I like to think of it as a feather, or as water, or chiffon. Something that is graceful and flowing; ebbing. Maybe it takes the shape of our own body, maybe it's a little ball of light, or maybe it doesn't exist at all. But the point is: some people say that after we die, this thing comes out or off of us and goes somewhere else, somewhere distant. Other people say we will be judged by a big entity according to our living actions, others say we go to a nice place with all the people we have ever loved, others say we just rot underground, others say, others say, others say.
But what do they know, really? What do they know that I don't? What makes them so special that they know what happens after we cease to live? Why do they get to tell us what to believe, or how things "really are"? Why do they think they deserve to know all this when most of us don't have a clue?

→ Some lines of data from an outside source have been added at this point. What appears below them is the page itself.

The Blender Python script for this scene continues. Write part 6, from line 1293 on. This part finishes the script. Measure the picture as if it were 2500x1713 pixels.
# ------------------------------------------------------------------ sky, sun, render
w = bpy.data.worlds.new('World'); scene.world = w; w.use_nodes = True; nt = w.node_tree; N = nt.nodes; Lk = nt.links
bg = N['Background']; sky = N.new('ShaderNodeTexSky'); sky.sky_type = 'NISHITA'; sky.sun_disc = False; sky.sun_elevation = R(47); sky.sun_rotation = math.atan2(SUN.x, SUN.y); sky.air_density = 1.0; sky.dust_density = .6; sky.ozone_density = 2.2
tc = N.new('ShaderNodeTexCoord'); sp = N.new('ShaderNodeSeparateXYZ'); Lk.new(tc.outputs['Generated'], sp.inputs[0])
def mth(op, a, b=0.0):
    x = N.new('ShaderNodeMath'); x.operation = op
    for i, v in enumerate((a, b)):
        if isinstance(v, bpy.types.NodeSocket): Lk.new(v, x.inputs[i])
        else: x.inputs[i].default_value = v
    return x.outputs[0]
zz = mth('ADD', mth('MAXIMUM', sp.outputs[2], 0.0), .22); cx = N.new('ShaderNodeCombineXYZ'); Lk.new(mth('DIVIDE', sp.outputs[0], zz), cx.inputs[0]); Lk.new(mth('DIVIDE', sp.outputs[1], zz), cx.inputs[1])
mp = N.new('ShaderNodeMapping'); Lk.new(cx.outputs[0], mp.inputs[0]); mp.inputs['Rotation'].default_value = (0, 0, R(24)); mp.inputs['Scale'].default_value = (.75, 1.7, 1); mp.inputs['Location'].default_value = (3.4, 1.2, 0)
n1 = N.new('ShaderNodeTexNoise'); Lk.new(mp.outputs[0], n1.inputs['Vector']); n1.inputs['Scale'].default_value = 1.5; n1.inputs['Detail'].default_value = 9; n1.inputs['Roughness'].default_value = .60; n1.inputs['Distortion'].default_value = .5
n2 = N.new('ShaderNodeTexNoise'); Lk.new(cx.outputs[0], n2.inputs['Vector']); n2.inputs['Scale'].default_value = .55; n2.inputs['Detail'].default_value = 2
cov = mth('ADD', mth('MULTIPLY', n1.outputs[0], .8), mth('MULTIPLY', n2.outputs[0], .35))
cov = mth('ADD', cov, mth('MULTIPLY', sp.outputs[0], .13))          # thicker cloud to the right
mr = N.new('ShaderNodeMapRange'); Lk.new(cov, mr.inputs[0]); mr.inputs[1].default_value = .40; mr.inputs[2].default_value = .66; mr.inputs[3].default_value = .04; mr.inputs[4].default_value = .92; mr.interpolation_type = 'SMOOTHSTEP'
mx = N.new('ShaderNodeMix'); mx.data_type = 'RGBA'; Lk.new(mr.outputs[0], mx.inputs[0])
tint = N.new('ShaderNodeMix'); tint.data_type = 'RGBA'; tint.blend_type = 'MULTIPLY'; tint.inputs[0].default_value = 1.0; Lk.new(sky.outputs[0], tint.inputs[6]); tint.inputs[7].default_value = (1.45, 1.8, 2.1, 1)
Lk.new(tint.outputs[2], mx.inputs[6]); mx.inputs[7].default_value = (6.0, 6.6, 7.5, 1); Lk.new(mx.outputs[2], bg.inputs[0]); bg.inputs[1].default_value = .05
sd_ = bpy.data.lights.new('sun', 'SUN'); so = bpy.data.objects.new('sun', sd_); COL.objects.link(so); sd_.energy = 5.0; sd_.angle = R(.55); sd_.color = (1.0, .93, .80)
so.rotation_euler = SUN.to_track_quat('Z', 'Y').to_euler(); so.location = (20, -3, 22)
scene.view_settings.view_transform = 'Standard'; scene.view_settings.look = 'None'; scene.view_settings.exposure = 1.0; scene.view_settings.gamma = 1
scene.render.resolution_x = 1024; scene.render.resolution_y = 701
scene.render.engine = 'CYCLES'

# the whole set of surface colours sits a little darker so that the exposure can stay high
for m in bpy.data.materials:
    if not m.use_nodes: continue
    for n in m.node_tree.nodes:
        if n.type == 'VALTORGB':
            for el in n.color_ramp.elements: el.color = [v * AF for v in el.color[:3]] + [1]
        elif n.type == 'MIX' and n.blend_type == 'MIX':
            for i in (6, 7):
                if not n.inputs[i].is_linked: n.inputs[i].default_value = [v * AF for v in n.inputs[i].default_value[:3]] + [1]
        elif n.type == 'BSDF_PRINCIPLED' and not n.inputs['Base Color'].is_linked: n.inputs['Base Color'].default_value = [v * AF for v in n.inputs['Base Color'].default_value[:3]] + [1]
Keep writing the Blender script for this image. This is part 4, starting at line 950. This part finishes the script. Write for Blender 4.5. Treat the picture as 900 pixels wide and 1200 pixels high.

One thing I really don't understand is why we are here. I know that we are here to live. But what is living? "Life" is such an abstract word. It even sounds weird, coming out from my lips. Living. What does it mean? I don't want a literal definition. I just want a concrete explanation of what it consists of, exactly. Is life a reality? Is it just a dream? Are we just some void project that God discarded because it came out wrong? I know what living means in the literal sense. I know that in order to live, our vital bodily functions must be up and running. We must inhale and exhale, we must be able to process thoughts and we must have a pulse. But is that it? Are we just machinery, only designed to function?
If I live, I think. If I live, I speak, blink, breathe, walk, run, eat, kiss, write, read . . . If I live I do things. If I'm living then I must do work. I must do something. If I'm inert, I'm not living. But then if I live, I also die.